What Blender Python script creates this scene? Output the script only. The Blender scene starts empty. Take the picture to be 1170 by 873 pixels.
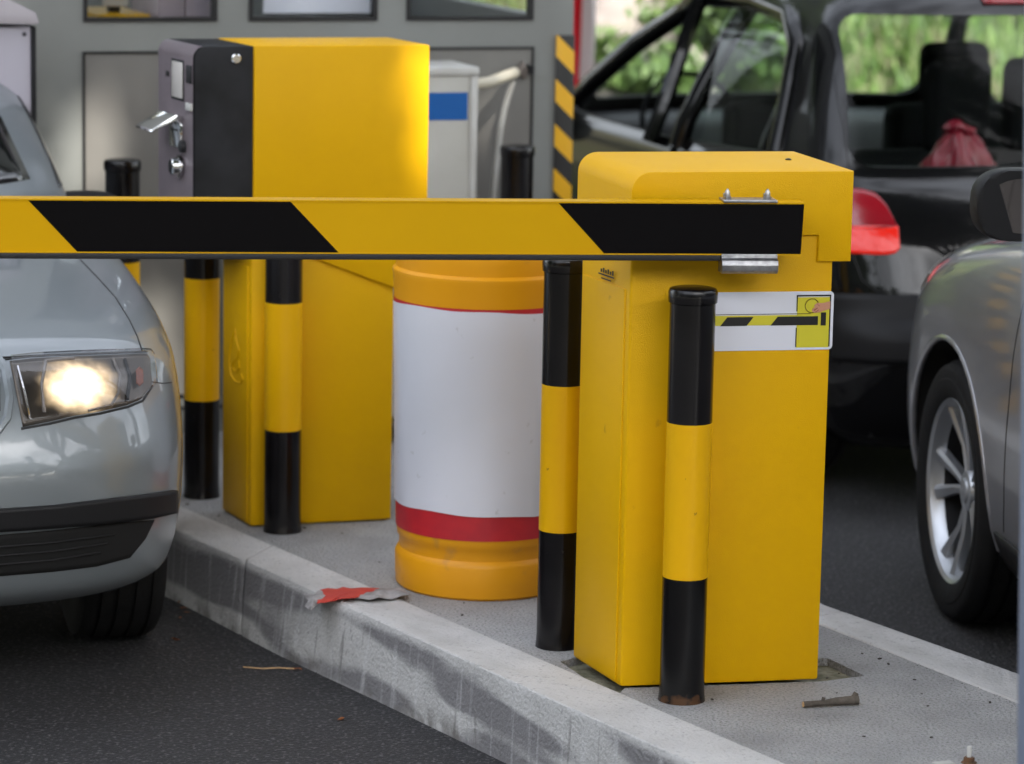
import bpy, bmesh, math, random
import numpy as np
from mathutils import Vector, Matrix
from mathutils.bvhtree import BVHTree
rad = math.radians
random.seed(7); rng = np.random.default_rng(11)
scn = bpy.context.scene
COL = scn.collection

# ---------------------------------------------------------------- camera
FPX, PITCH, ROLL, CX, CY, EYE = 3712.0, .175, .019, 585.0, 436.5, 1.85
cf = Vector((0, math.cos(PITCH), -math.sin(PITCH)))
_x = Vector((1, 0, 0)); _u = Vector((0, math.sin(PITCH), math.cos(PITCH)))
cx_ = _x*math.cos(ROLL) + _u*math.sin(ROLL); cu_ = -_x*math.sin(ROLL) + _u*math.cos(ROLL)
cam_d = bpy.data.cameras.new('camera'); cam = bpy.data.objects.new('camera', cam_d); COL.objects.link(cam)
M = Matrix((cx_, cu_, -cf)).transposed().to_4x4(); M.translation = (0, 0, EYE)
cam.matrix_world = M
cam_d.sensor_width = 36; cam_d.lens = 36*FPX/1170; cam_d.clip_end = 3000; cam_d.clip_start = .1
cam_d.dof.use_dof = True; cam_d.dof.focus_distance = 6.95; cam_d.dof.aperture_fstop = 3.3
scn.camera = cam

# ---------------------------------------------------------------- world, sun, exposure
SUN_EL, SUN_AZ = 50.0, 150.0          # azimuth clockwise from +Y: the sun is behind the camera, to its right
world = bpy.data.worlds.new('World'); scn.world = world; world.use_nodes = True
wn = world.node_tree.nodes; wl = world.node_tree.links
bg = wn['Background']; sky = wn.new('ShaderNodeTexSky'); sky.sky_type = 'NISHITA'; sky.sun_disc = False
sky.sun_elevation = rad(SUN_EL); sky.sun_rotation = rad(SUN_AZ); sky.air_density = 1.2; sky.dust_density = 2.5
hs_ = wn.new('ShaderNodeHueSaturation'); hs_.inputs['Saturation'].default_value = .32; wl.new(sky.outputs[0], hs_.inputs['Color'])
wtc = wn.new('ShaderNodeTexCoord'); wno = wn.new('ShaderNodeTexNoise'); wno.inputs['Scale'].default_value = 3.2; wno.inputs['Detail'].default_value = 7
wl.new(wtc.outputs['Generated'], wno.inputs['Vector'])
wmr = wn.new('ShaderNodeMapRange'); wmr.inputs[1].default_value = .42; wmr.inputs[2].default_value = .62; wmr.inputs[3].default_value = .75; wmr.inputs[4].default_value = 1.9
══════
- _Given exercise_:
Go from the first line of the data above to the line containing "COL = scn.collection" and retype exactly those lines, both included, but none of the pictures.

- _Answer in full_:
What Blender Python script creates this scene? Output the script only. The Blender scene starts empty. Take the picture to be 1170 by 873 pixels.
import bpy, bmesh, math, random
import numpy as np
from mathutils import Vector, Matrix
from mathutils.bvhtree import BVHTree
rad = math.radians
random.seed(7); rng = np.random.default_rng(11)
scn = bpy.context.scene
COL = scn.collection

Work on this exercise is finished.